Tying up loose ends

I've actually taken a brief break over the past two days from revising my novel and spent a bunch of time revising and submitting a number of short stories. And I expect I'll be doing more of that for a little while here, though while also working on novel revisions (I'm about a third of the way through the first set of revisions).

One thing that's come up in the novel revisions is the question of how neatly the ending of a story ought to be tied up. I have to admit I'm very suspicious of works that tie up too neatly. I like the implication that life continues, that we've reached a new version of normal, but that uncertainties remain. I may overreact on those counts, though. And I suspect there's a certain correlation between the length of a work (and therefore how much time a reader has invested in it) and how much you need to wrap things up neatly. A short story can more easily end abruptly, when that snippet of an event or life is over, but a multi-volume series may require a longer resolution to leave the readers satisfied. Maybe--I haven't thought this through too carefully, so it's merely a suspicious rather than a belief. My novel is not part of a(n overly long) fantasy series, just a stand-alone, though I may return to it at some point. But I will have to think about the ending and how it all wraps up.

What do you think, my faithful blog readers? The person who brought this up in regards to my novel* mentioned that things left unresolved may be more true to life, but true to life doesn't necessarily make better fiction. Any definite preferences in terms of how resolved you like a story to be?

*Actually, what she was referring to in my novel was that I have a tendency to introduce a certain tension or rivalry or motivation in an earlier chapter...and then not resolve that by the time that character's role in the story is through. That's definitely a failing on my part, and something I'm glad she pointed out. I'll fix that in revision. But thinking about that brought up this more general question in my mind.

Comments

As a reader, I definitely don't need things resolved in one tidy Disney-style package, but I have to heartily agree with the comment that true to life doesn't necessarily make better fiction.

With a novel, I think you make a sort of deal with your reader--if you come on this journey with me, I promise it'll lead you somewhere cool.

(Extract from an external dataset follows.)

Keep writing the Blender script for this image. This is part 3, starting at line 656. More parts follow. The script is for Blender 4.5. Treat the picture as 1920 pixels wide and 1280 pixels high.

So when a theme or idea or conflict fails to reach any kind of resolution, the reader feels like you screwed them on that deal and left them lost without so much as a map. As a reader, I need some sense of resolution, even if it's ambiguous (i.e. that map so I can figure out my own way home).

So I guess the thing to do is look at the various ideas and situations your novel raises and ask yourself if each one serves a purpose by pushing the story and/or a character forward in some way. If it did, then it probably did it's job. If not, then it may be a thread in search of either axing or resolution.

[/my 2 rambly cents]
Daniel Ausema said…
Yeah, some good points in all that rambling :P I think we've discussed something similar in the past with short stories, ie editors or readers saying it feels like the start to something longer. I do like some ambiguity, whether short fiction or long...but as with anything it's a spectrum, rather than either/or, and just how much works probably has no definite answer.